◆ Short problem: Write the data out again exactly, with no pictures.

◆ Data segment:
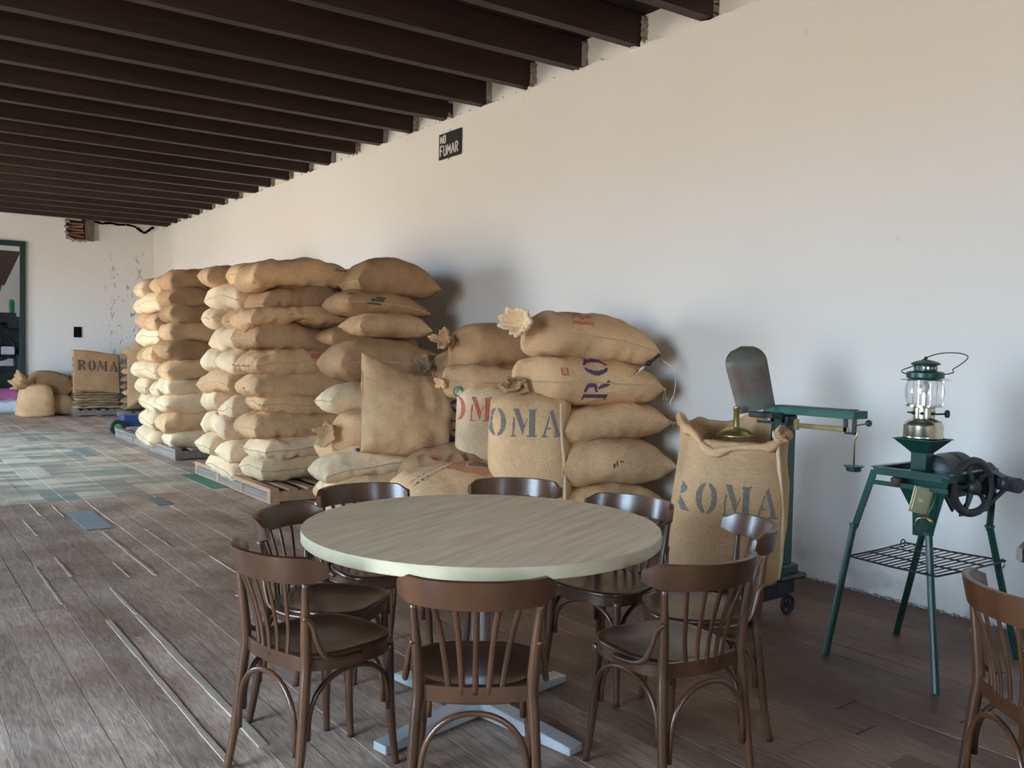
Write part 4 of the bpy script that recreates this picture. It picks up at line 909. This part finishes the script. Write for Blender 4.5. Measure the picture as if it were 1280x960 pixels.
# metal scoop standing on end
so_ = empty('metal_scoop', (3.98, 3.05, 1.155), 0, 'tall dull metal scoop with rounded end propped on the scale', 'scoop')
mb = MB(); n1_, n2_ = 14, 22
for sgn in (0, 1):
    for i in range(n2_ + 1):
        t = i / n2_; hw = .105 + .015 * t
        if t > .70: hw *= max(0, 1 - ((t - .70) / .30) ** 2.2) ** .5
        for j in range(n1_ + 1):
            a = (j / n1_ - .5) * 2.0
            mb.v.append((hw * sin(a) / sin(1.0), (.055 * cos(a) if hw > .01 else .03) - .03 - sgn * .004 + .03 * smooth_step(.75, 1, t) * -1, .37 * t))
Ncol = n1_ + 1; Bo = (n2_ + 1) * Ncol
for i in range(n2_):
    for j in range(n1_):
        mb.f.append((i*Ncol+j, i*Ncol+j+1, (i+1)*Ncol+j+1, (i+1)*Ncol+j)); mb.f.append((Bo+i*Ncol+j, Bo+(i+1)*Ncol+j, Bo+(i+1)*Ncol+j+1, Bo+i*Ncol+j+1))
SCO = mat('dull_scoop_metal', (.13, .135, .11), .5, .3, col2=(.13, .075, .06), scale=5, contrast=.10, bump=.2)
o = mb.build('scoop_blade', SCO, so_, smooth=True); o.matrix_local = M.Rotation(rad(-40), 4, 'Z') @ M.Rotation(rad(-14), 4, 'Y') @ M.Rotation(rad(180), 4, 'Z')
# big sack on the scale
bs, rr = upright('big upright open sack with grey lettering standing on the platform scale', None, (3.78, 3.10, .222), .78, .62, .46, rad(-38), BUR, (.06, .05), 61, top='open', taper=.10)
word_on(bs, 'ROMA', .165, (-.045, 0, .47), (1, 0, -.06), (.06, 0, 1), (0, 1, 0), 'grey', cell=.005, fade=.22)
MB().tube([V((.268 + .018 * sin(t * 4) - .01 * t, -.150, .04 + .72 * t)) for t in [i / 20 for i in range(21)]], .011, 6).build('seam', BUR2, bs, smooth=True)
ruffle(bs, (.235, -.12, .80), (.7, -.5, .5), .03, .06, .06, 5, BUR, 4, name='knotted_ear')
mb = MB(); n = 60      # rolled hem of the open mouth
mb.tube([V((math.copysign(abs(cos(a))**.67, cos(a)) * .285 + .05, math.copysign(abs(sin(a))**.67, sin(a)) * .215 + .05, .822 + .020 * sin(3*a+61) + .016 * sin(7*a) + .055 * sin(a) + .03 * cos(2 * a))) for a in [2*pi*k/n for k in range(n)]], [.023 + .007 * sin(k * .8) + .004 * sin(k * 2.1) for k in range(n)], 8, closed=True)
mb.build('rolled_hem', BUR, bs, smooth=True)
fn = empty('brass_tamper', (3.83, 3.07, 1.025), 0, 'brass domed lid with rod handle set in the mouth of the big sack', 'lid')
MB().lathe([(.005, .045), (.03, .042), (.07, .025), (.105, .0), (.107, -.012), (.10, -.012), (.0, .02)], 28, close=False).build('dome', BRASS, fn, smooth=True)
mb = MB().lathe([(.016, .03), (.016, .135), (.020, .14), (.020, .152), (.010, .156)], 14); mb.build('handle', BRASS, fn, smooth=True, auto=40)

# ================================================================ MILL STAND
ml = empty('coffee_mill', (0, 0, 0), 0, 'green hand coffee mill on four splayed legs with hopper and flywheel', 'mill')
tops = {(0, 0): (3.795, 1.89), (0, 1): (3.80, 2.23), (1, 0): (4.28, 1.90), (1, 1): (4.28, 2.20)}
feet = {(0, 0): (3.731, 1.875), (0, 1): (3.747, 2.42), (1, 0): (4.50, 1.86), (1, 1): (4.358, 2.40)}
feet[(0, 0)] = (3.72, 1.86)
ZT = .93; joints = {(0, 0): (3.86, 1.99, .645), (0, 1): (3.80, 2.325, .636), (1, 0): (4.25, 1.90, .655), (1, 1): (4.20, 2.18, .645)}
for key in tops:
    tx, ty = tops[key]; fx, fy = feet[key]
    j = V(joints[key])
    lg = MB()
    dx = .018 * (1 if key[0] == 0 else -1)
    # angle iron upper part
    lg.bar((tx, ty, ZT), j, .030, .005, up=(1, 0, 0)); lg.bar((tx + dx, ty, ZT), j + V((dx, 0, 0)), .005, .030, up=(1, 0, 0))
    lg.tube([j + V((0, 0, .02)), V((fx, fy, .0))], .0165, 10)
    lg.lathe([(.022, -.006), (.022, .006)], 10, M.Translation(j + V((0, 0, .018))))
    lg.build('leg', GREEN, ml, smooth=True, auto=35)
mb = MB()
A, B, C_, D_ = (3.80, 1.88, ZT), (4.28, 1.90, ZT), (4.28, 2.23, ZT), (3.80, 2.23, ZT)
for p, q in ((A, B), (B, C_), (C_, D_), (D_, A)):
    mb.bar(p, q, .008, .034); mb.bar((p[0], p[1], ZT + .017), (q[0], q[1], ZT + .017), .034, .005)
mb.bar((3.80, 2.06, ZT + .01), (4.28, 2.08, ZT + .01), .05, .006); mb.bar((3.80, 2.0, ZT - .06), (3.80, 2.23, ZT - .06), .02, .006); mb.bar((3.80, 1.88, ZT - .055), (3.80, 2.23, ZT - .055), .006, .022)
mb.build('top_frame', GREEN, ml)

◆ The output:
Write part 4 of the bpy script that recreates this picture. It picks up at line 909. This part finishes the script. Write for Blender 4.5. Measure the picture as if it were 1280x960 pixels.
# metal scoop standing on end
so_ = empty('metal_scoop', (3.98, 3.05, 1.155), 0, 'tall dull metal scoop with rounded end propped on the scale', 'scoop')
mb = MB(); n1_, n2_ = 14, 22
for sgn in (0, 1):
    for i in range(n2_ + 1):
        t = i / n2_; hw = .105 + .015 * t
        if t > .70: hw *= max(0, 1 - ((t - .70) / .30) ** 2.2) ** .5
        for j in range(n1_ + 1):
            a = (j / n1_ - .5) * 2.0
            mb.v.append((hw * sin(a) / sin(1.0), (.055 * cos(a) if hw > .01 else .03) - .03 - sgn * .004 + .03 * smooth_step(.75, 1, t) * -1, .37 * t))
Ncol = n1_ + 1; Bo = (n2_ + 1) * Ncol
for i in range(n2_):
    for j in range(n1_):
        mb.f.append((i*Ncol+j, i*Ncol+j+1, (i+1)*Ncol+j+1, (i+1)*Ncol+j)); mb.f.append((Bo+i*Ncol+j, Bo+(i+1)*Ncol+j, Bo+(i+1)*Ncol+j+1, Bo+i*Ncol+j+1))
SCO = mat('dull_scoop_metal', (.13, .135, .11), .5, .3, col2=(.13, .075, .06), scale=5, contrast=.10, bump=.2)
o = mb.build('scoop_blade', SCO, so_, smooth=True); o.matrix_local = M.Rotation(rad(-40), 4, 'Z') @ M.Rotation(rad(-14), 4, 'Y') @ M.Rotation(rad(180), 4, 'Z')
# big sack on the scale
bs, rr = upright('big upright open sack with grey lettering standing on the platform scale', None, (3.78, 3.10, .222), .78, .62, .46, rad(-38), BUR, (.06, .05), 61, top='open', taper=.10)
word_on(bs, 'ROMA', .165, (-.045, 0, .47), (1, 0, -.06), (.06, 0, 1), (0, 1, 0), 'grey', cell=.005, fade=.22)
MB().tube([V((.268 + .018 * sin(t * 4) - .01 * t, -.150, .04 + .72 * t)) for t in [i / 20 for i in range(21)]], .011, 6).build('seam', BUR2, bs, smooth=True)
ruffle(bs, (.235, -.12, .80), (.7, -.5, .5), .03, .06, .06, 5, BUR, 4, name='knotted_ear')
mb = MB(); n = 60      # rolled hem of the open mouth
mb.tube([V((math.copysign(abs(cos(a))**.67, cos(a)) * .285 + .05, math.copysign(abs(sin(a))**.67, sin(a)) * .215 + .05, .822 + .020 * sin(3*a+61) + .016 * sin(7*a) + .055 * sin(a) + .03 * cos(2 * a))) for a in [2*pi*k/n for k in range(n)]], [.023 + .007 * sin(k * .8) + .004 * sin(k * 2.1) for k in range(n)], 8, closed=True)
mb.build('rolled_hem', BUR, bs, smooth=True)
fn = empty('brass_tamper', (3.83, 3.07, 1.025), 0, 'brass domed lid with rod handle set in the mouth of the big sack', 'lid')
MB().lathe([(.005, .045), (.03, .042), (.07, .025), (.105, .0), (.107, -.012), (.10, -.012), (.0, .02)], 28, close=False).build('dome', BRASS, fn, smooth=True)
mb = MB().lathe([(.016, .03), (.016, .135), (.020, .14), (.020, .152), (.010, .156)], 14); mb.build('handle', BRASS, fn, smooth=True, auto=40)

# ================================================================ MILL STAND
ml = empty('coffee_mill', (0, 0, 0), 0, 'green hand coffee mill on four splayed legs with hopper and flywheel', 'mill')
tops = {(0, 0): (3.795, 1.89), (0, 1): (3.80, 2.23), (1, 0): (4.28, 1.90), (1, 1): (4.28, 2.20)}
feet = {(0, 0): (3.731, 1.875), (0, 1): (3.747, 2.42), (1, 0): (4.50, 1.86), (1, 1): (4.358, 2.40)}
feet[(0, 0)] = (3.72, 1.86)
ZT = .93; joints = {(0, 0): (3.86, 1.99, .645), (0, 1): (3.80, 2.325, .636), (1, 0): (4.25, 1.90, .655), (1, 1): (4.20, 2.18, .645)}
for key in tops:
    tx, ty = tops[key]; fx, fy = feet[key]
    j = V(joints[key])
    lg = MB()
    dx = .018 * (1 if key[0] == 0 else -1)
    # angle iron upper part
    lg.bar((tx, ty, ZT), j, .030, .005, up=(1, 0, 0)); lg.bar((tx + dx, ty, ZT), j + V((dx, 0, 0)), .005, .030, up=(1, 0, 0))
    lg.tube([j + V((0, 0, .02)), V((fx, fy, .0))], .0165, 10)
    lg.lathe([(.022, -.006), (.022, .006)], 10, M.Translation(j + V((0, 0, .018))))
    lg.build('leg', GREEN, ml, smooth=True, auto=35)
mb = MB()
A, B, C_, D_ = (3.80, 1.88, ZT), (4.28, 1.90, ZT), (4.28, 2.23, ZT), (3.80, 2.23, ZT)
for p, q in ((A, B), (B, C_), (C_, D_), (D_, A)):
    mb.bar(p, q, .008, .034); mb.bar((p[0], p[1], ZT + .017), (q[0], q[1], ZT + .017), .034, .005)
mb.bar((3.80, 2.06, ZT + .01), (4.28, 2.08, ZT + .01), .05, .006); mb.bar((3.80, 2.0, ZT - .06), (3.80, 2.23, ZT - .06), .02, .006); mb.bar((3.80, 1.88, ZT - .055), (3.80, 2.23, ZT - .055), .006, .022)
mb.build('top_frame', GREEN, ml)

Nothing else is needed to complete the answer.